Het doorlichtingsonderzoek moet een beeld geven van wat het management van de NVWA, de eigenaar van de NVWA en de opdrachtgevers en afnemers van de diensten van de NVWA doen om een kosteneffectieve en efficiënte taakuitvoering door de NVWA te beheersen en/of te bevorderen1. Op basis van dit beeld zal de ADR aanbevelingen doen. Het retributieonderzoek gaat in op de opbouw en wijze van vaststelling van de retributietarieven. Voor dit onderzoek is een klankbordgroep ingericht met partijen uit het bedrijfsleven.

Bijgaand treft u de conceptonderzoeksvragen voor beide onderzoeken aan. De conceptonderzoeksvragen van het retributieonderzoek staan geagendeerd voor de eerste bijeenkomst van de klankbordgroep eind oktober. Ik wil uw Kamer conform mijn toezegging de gelegenheid geven om eventuele aanvullende vragen naast de geschetste onderzoeksvragen te stellen binnen de context van de onderzoeken. Van de aanvullende wensen van de klankbordgroep en/of de Tweede Kamer zal de uitvoerbaarheid en de eventuele consequentie voor de doorlooptijd door de ADR worden beschouwd.

Gezien het belang van de beide onderzoeken acht ik zorgvuldigheid belangrijk, maar is ook voortvarendheid geboden. Indien mogelijk ontvang ik de aanvullingen vanuit uw Kamer graag vóór 1 november aanstaande. Dit stelt de ADR in staat tot een spoedige uitvoering en afronding van de werkzaamheden te komen. Ik verwacht dat de onderzoeken op basis van de huidige vraagstelling volgens de met de onderzoekers afgesproken planning eind december 2018 zullen zijn afgerond.
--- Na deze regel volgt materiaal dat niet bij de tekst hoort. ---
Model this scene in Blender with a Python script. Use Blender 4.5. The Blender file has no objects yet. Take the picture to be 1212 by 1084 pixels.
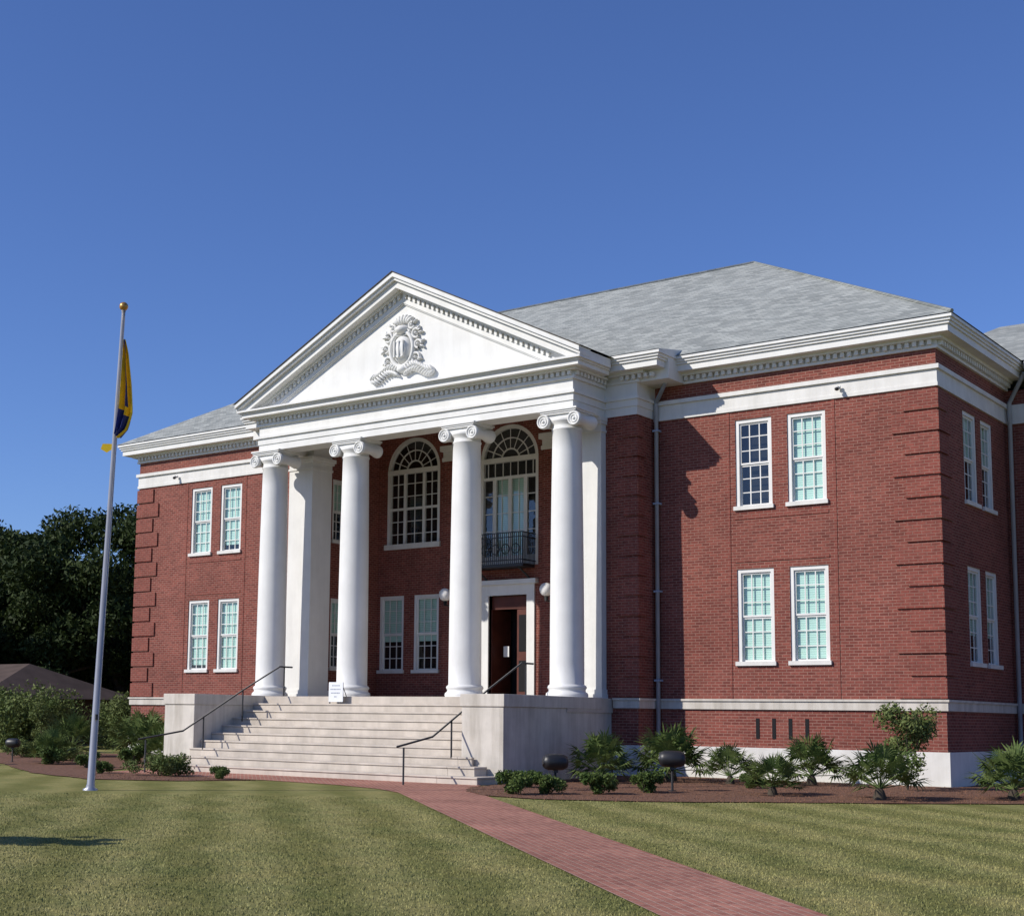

De Minister van Landbouw, Natuur en Voedselkwaliteit, C.J. Schouten

BIJLAGE 1 CONCEPTONDERZOEKSVRAGEN DOORLICHTING NVWA

De hoofdvraag is: wat doen het management van de NVWA, de eigenaar van de NVWA en de opdrachtgevers en afnemers van de diensten van de NVWA om een kosteneffectieve en efficiënte taakuitvoering door de NVWA te beheersen en/of te bevorderen?

Onderzoeksvragen

Opdrachtgevers VWS en LNV

  • 1. Welke beleidsdoelen moeten door de NVWA volgens de opdrachtgevers LNV en VWS gerealiseerd worden?

  • 2. Op welke wijze sturen de opdrachtgevers LNV en VWS de realisatie van deze beleidsdoelen door de NVWA aan?

  • 3. Welke meetbare prestatie-indicatoren en normen over kwaliteit en kosten die samenhangen met de beleidsdoelen zijn daarbij afgesproken?

  • 4. Wordt de realisatie van beleidsdoelen aan de hand van de prestatie-indicatoren door de NVWA gemeten en wordt de ontwikkeling in de tijd zichtbaar gemaakt?

  • 5. Hoe sturen de opdrachtgevers LNV en VWS bij als de realisatie van beleidsdoelen, prestatie-indicatoren of verbeteringen in kosteneffectiviteit en efficiëntie niet aansluiten op de afspraken?

Eigenaar

6. Hoe stuurt de eigenaar op de kosteneffectieve en efficiënte taakuitvoering door de NVWA?

Afnemers bedrijfsleven

  • 7. Wat doen afnemers in het bedrijfsleven (bij de uitvraag van diensten) om de kosteneffectieve en efficiënte taakuitvoering door de NVWA te bevorderen?

  • 8. Zijn de afnemers in het bedrijfsleven tevreden over de verhouding tussen prijs en kwaliteit? Waar is de mate van tevredenheid op gebaseerd?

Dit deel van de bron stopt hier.